Look below for the line with "What Blender Python" and the line with "COL = SC.collection"; repeat exactly those two lines and all lines between them, but no pictures.

• Rows:
************
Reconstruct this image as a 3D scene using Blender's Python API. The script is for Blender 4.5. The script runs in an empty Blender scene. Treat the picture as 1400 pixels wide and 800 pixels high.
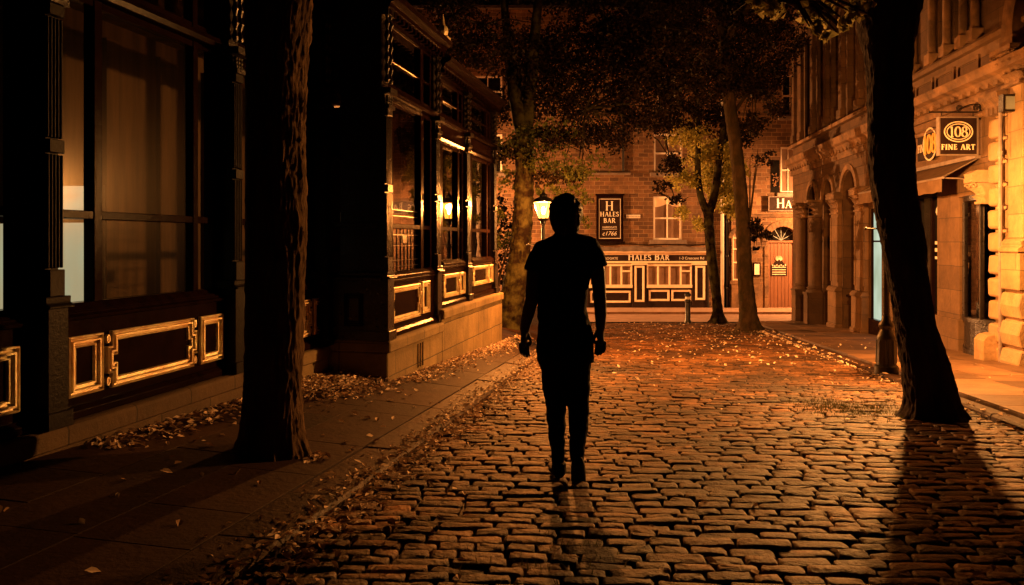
************
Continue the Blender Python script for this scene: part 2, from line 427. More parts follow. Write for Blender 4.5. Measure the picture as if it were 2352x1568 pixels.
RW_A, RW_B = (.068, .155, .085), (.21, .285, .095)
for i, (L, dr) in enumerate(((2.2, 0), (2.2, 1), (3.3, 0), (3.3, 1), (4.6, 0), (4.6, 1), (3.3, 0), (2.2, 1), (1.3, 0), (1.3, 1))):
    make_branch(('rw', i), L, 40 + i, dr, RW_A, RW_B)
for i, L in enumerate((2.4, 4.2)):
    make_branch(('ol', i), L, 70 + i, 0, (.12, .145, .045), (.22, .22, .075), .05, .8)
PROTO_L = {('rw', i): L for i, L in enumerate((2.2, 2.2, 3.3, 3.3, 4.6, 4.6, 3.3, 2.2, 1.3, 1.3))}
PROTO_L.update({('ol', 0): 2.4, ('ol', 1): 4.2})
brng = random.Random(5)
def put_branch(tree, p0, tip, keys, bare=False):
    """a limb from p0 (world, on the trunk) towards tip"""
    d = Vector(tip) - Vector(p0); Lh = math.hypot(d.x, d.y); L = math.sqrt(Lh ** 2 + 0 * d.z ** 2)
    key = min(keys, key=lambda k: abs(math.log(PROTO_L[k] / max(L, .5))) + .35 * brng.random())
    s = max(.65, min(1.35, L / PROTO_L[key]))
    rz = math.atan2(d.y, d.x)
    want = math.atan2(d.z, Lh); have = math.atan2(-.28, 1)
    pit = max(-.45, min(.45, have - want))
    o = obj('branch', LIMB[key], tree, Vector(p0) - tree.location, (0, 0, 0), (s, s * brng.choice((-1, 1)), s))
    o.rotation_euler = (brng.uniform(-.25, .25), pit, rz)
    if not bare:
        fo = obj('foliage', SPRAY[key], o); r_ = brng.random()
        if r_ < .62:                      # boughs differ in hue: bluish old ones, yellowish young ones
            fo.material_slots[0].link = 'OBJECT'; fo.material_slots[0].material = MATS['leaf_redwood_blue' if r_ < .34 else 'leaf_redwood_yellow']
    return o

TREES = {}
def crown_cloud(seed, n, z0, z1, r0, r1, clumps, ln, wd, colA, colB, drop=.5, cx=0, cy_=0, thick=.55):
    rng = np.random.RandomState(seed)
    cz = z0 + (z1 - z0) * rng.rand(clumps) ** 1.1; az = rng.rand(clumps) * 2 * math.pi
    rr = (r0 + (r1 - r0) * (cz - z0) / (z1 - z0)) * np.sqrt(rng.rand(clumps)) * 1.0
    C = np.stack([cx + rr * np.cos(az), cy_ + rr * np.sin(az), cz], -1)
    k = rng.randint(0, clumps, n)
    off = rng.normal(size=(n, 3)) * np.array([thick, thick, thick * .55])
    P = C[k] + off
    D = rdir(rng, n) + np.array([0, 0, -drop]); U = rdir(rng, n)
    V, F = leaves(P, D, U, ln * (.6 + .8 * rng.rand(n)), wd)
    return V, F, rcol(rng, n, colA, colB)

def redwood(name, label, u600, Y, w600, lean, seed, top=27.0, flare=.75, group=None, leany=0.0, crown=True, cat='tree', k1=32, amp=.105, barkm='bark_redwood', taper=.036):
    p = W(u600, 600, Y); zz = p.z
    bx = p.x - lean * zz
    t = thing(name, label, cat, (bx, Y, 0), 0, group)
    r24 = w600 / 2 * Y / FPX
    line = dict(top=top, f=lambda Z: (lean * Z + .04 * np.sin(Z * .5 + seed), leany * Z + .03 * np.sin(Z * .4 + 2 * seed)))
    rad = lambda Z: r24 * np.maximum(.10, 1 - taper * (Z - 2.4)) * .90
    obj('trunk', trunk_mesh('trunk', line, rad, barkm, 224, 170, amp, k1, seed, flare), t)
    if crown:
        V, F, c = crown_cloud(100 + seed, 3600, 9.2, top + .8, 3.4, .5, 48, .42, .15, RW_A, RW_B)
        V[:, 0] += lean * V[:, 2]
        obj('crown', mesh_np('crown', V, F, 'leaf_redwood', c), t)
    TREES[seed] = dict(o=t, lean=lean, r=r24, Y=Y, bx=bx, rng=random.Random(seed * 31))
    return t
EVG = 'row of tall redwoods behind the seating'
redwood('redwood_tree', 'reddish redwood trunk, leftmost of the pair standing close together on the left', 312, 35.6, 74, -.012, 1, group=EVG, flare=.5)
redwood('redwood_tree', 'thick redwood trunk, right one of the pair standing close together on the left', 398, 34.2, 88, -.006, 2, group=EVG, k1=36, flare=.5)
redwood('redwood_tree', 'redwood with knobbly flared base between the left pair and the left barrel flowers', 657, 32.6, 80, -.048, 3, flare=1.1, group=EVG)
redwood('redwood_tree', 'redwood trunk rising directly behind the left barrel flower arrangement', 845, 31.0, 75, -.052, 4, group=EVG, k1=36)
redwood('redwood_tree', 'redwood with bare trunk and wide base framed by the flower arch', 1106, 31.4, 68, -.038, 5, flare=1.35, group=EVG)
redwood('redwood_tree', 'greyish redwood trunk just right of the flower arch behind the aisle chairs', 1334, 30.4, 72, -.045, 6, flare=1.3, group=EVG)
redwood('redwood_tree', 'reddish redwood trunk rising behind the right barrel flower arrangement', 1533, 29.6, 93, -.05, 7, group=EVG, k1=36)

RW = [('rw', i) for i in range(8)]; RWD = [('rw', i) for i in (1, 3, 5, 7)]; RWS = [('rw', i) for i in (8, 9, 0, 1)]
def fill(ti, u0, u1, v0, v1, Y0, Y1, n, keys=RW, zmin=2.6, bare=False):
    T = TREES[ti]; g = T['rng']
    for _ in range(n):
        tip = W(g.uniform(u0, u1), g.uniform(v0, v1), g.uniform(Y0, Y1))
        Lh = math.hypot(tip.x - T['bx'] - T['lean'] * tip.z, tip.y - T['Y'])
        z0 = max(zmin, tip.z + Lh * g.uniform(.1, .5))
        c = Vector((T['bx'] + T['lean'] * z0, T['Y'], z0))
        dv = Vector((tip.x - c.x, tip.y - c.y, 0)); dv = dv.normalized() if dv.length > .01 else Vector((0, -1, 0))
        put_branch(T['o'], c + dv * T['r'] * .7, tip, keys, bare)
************
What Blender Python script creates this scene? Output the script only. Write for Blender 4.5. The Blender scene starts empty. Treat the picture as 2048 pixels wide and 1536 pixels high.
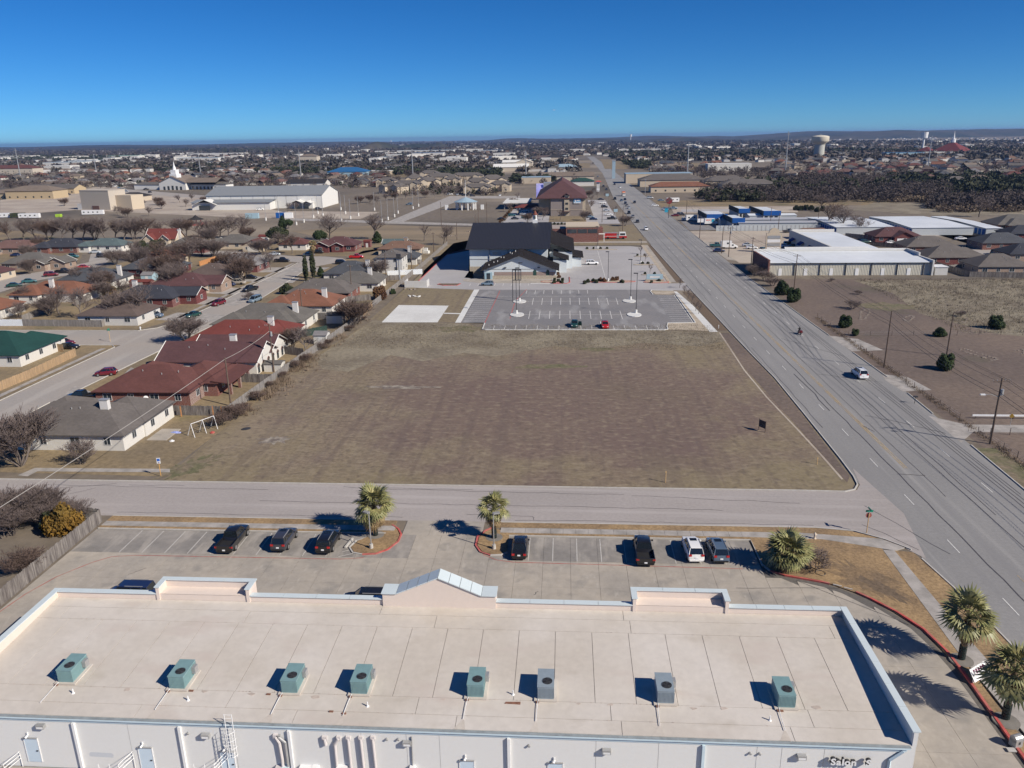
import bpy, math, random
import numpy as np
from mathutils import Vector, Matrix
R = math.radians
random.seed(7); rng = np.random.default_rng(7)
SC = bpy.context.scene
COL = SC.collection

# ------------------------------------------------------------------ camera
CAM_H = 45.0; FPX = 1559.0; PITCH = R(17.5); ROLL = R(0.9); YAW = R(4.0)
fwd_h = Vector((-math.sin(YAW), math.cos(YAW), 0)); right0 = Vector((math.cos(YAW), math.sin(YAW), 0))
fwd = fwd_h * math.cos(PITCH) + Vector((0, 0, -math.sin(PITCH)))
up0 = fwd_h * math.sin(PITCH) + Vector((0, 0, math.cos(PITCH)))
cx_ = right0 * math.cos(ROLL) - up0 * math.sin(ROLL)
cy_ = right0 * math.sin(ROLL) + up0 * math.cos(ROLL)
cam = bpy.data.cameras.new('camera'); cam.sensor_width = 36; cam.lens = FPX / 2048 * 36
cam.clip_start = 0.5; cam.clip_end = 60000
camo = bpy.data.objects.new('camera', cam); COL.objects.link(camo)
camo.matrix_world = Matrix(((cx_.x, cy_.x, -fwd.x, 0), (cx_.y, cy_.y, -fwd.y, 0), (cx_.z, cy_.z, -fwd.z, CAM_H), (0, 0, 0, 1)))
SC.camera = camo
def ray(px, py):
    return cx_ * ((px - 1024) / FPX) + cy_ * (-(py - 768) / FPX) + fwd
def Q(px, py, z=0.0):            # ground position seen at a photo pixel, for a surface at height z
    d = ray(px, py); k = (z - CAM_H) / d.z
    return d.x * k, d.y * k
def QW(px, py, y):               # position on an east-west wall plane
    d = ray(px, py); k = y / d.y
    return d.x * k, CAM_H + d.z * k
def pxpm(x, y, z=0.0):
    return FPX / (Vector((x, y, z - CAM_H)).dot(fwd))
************
• Answer:
What Blender Python script creates this scene? Output the script only. Write for Blender 4.5. The Blender scene starts empty. Treat the picture as 2048 pixels wide and 1536 pixels high.
import bpy, math, random
import numpy as np
from mathutils import Vector, Matrix
R = math.radians
random.seed(7); rng = np.random.default_rng(7)
SC = bpy.context.scene
COL = SC.collection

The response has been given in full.